6. The thin film solar cell of claim 1, further comprising an antireflection layer disposed over the conductive layer.

7. The thin film solar cell of claim 6, wherein the antireflection layer comprises MgF₂.

8. The thin film solar cell of claim 1, wherein the absorber layer comprises CIGS, and wherein a concentration of Ga in the absorber layer is non-uniform.

9. The thin film solar cell of claim 8, wherein the concentration of Ga in the absorber layer is higher at a side of the absorber layer facing the back contact than at an opposite side of the absorber layer.

10. The thin film solar cell of claim 8, wherein the concentration of Ga in the absorber layer is higher at a side of the absorber layer facing the back contact and at a side of the absorber layer facing the buffer layer than in a middle of the absorber layer between these sides.

11. The thin film solar cell of claim 1, further comprising a layer of Na₂Se disposed between the absorber layer and the buffer layer.

12. The thin film solar cell of claim 1, wherein the absorber layer comprises CIGS and a dopant, the dopant comprises one of Cl, Br, or I.

13. The thin film solar cell of claim 1, wherein the absorber layer comprises an inverted n-type sub-layer.

14. The thin film solar cell of claim 1, wherein the absorber layer has a thickness of between about 0.5 micrometers and 3.0 micrometers.

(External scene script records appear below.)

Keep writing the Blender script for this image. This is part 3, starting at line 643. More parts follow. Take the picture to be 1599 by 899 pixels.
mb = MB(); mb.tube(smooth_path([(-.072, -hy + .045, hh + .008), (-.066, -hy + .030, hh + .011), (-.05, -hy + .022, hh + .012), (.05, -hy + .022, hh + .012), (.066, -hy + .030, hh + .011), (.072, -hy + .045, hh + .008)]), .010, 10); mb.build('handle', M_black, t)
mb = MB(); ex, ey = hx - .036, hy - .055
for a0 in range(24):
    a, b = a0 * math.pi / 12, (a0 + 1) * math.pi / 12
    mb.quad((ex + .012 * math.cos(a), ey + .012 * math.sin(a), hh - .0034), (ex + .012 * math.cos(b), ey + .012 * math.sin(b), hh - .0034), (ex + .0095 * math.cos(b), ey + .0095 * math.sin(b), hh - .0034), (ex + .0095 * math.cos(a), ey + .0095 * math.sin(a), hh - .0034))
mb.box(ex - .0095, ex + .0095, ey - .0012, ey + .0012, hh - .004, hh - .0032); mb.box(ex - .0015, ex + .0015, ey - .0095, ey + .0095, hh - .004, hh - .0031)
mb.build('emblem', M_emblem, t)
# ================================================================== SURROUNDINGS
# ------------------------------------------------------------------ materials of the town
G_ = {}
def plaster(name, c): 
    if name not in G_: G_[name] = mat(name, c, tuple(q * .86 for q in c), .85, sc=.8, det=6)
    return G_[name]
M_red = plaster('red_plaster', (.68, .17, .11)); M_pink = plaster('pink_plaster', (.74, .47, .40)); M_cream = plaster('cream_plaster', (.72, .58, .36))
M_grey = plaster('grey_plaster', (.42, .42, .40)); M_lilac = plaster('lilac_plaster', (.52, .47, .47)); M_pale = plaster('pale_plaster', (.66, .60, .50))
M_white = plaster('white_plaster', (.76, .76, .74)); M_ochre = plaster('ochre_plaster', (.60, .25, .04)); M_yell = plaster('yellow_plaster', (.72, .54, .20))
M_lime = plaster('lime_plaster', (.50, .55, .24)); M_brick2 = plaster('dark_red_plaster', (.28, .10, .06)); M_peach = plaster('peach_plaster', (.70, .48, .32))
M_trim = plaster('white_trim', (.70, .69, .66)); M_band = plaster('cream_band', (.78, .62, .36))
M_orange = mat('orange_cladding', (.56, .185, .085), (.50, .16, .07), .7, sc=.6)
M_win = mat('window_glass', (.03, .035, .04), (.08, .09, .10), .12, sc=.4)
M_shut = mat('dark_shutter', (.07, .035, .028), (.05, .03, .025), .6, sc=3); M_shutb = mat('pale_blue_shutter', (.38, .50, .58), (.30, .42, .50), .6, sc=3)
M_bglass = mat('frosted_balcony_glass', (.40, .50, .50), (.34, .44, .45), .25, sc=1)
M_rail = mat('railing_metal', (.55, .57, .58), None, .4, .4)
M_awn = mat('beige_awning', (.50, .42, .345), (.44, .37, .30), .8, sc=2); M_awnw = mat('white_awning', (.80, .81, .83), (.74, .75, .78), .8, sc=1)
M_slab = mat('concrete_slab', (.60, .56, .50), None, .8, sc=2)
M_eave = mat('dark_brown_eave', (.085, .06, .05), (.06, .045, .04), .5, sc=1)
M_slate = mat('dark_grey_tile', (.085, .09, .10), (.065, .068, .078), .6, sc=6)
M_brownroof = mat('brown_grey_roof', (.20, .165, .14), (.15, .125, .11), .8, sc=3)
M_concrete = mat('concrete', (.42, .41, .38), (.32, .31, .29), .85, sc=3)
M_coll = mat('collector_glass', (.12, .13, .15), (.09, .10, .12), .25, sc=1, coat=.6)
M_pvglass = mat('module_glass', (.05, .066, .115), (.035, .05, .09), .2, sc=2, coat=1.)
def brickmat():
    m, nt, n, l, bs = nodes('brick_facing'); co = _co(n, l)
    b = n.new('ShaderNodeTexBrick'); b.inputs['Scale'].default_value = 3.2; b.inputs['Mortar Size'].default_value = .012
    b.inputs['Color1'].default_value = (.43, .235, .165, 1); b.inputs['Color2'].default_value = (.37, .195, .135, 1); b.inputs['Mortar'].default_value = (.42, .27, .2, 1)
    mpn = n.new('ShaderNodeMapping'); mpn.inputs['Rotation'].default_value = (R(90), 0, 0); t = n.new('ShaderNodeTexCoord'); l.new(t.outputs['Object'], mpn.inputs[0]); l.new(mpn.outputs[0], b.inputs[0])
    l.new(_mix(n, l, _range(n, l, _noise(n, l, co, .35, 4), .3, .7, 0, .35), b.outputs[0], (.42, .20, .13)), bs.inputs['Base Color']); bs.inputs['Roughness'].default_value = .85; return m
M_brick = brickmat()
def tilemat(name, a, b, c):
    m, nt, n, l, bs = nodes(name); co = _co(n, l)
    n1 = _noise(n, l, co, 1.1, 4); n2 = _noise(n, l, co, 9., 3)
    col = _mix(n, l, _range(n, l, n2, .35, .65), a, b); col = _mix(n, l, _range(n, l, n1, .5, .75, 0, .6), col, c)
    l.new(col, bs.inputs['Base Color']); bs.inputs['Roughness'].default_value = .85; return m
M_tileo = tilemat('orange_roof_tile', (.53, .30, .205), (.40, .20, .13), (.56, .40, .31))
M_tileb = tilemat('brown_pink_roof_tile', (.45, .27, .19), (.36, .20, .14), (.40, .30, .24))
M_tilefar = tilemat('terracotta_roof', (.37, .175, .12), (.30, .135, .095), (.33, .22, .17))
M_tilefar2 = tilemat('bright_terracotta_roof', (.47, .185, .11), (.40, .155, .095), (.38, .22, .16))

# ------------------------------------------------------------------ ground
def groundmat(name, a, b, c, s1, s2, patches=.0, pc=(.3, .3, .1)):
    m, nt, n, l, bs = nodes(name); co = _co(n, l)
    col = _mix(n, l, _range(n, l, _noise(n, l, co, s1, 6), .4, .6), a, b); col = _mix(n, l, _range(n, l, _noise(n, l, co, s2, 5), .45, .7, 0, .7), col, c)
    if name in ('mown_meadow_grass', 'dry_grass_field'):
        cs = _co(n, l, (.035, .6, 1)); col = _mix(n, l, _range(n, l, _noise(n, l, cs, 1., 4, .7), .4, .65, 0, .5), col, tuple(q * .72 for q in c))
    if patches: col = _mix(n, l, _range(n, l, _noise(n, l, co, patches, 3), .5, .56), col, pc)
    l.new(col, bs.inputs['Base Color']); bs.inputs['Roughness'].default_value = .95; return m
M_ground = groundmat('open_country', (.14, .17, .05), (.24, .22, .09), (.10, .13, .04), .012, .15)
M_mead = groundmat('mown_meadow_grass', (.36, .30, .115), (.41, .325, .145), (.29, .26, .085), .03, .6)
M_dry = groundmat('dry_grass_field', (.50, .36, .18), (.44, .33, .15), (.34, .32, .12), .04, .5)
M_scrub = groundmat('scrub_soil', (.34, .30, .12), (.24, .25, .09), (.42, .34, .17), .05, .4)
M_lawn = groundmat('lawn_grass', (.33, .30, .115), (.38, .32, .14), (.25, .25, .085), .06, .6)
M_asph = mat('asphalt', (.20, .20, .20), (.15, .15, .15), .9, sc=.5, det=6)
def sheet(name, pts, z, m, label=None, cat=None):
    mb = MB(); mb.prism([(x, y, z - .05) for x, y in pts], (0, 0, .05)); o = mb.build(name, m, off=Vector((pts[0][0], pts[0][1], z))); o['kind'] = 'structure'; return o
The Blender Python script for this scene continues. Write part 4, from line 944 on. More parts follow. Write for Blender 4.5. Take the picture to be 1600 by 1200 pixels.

15. The thin film solar cell of claim 1, wherein the buffer layer has a thickness of between about 30 nanometers and 80 nanometers.

16. The thin film solar cell of claim 1, wherein the buffer layer comprises CdS.

17. The thin film solar cell of claim 1, wherein the conductive layer has a thickness of between about 0.3 micrometers and 2.0 micrometers.

18. The thin film solar cell of claim 1, wherein the conductive layer comprises one of Al:ZnO, InSnO, InZnO, B:ZnO, Ga:ZnO, F:ZnO, or F:SnO₂.

19. The thin film solar cell of claim 1, wherein the back contact comprises one of Cu:graphite, HgTe, ZnTe:Cu, Te, Cu₂Te, As₂Te₃/Cu, or Sb₂Te₃.

20. The thin film solar cell of claim 1, wherein the back contact has a thickness of between about 0.3 micrometers and 2.0 micrometers.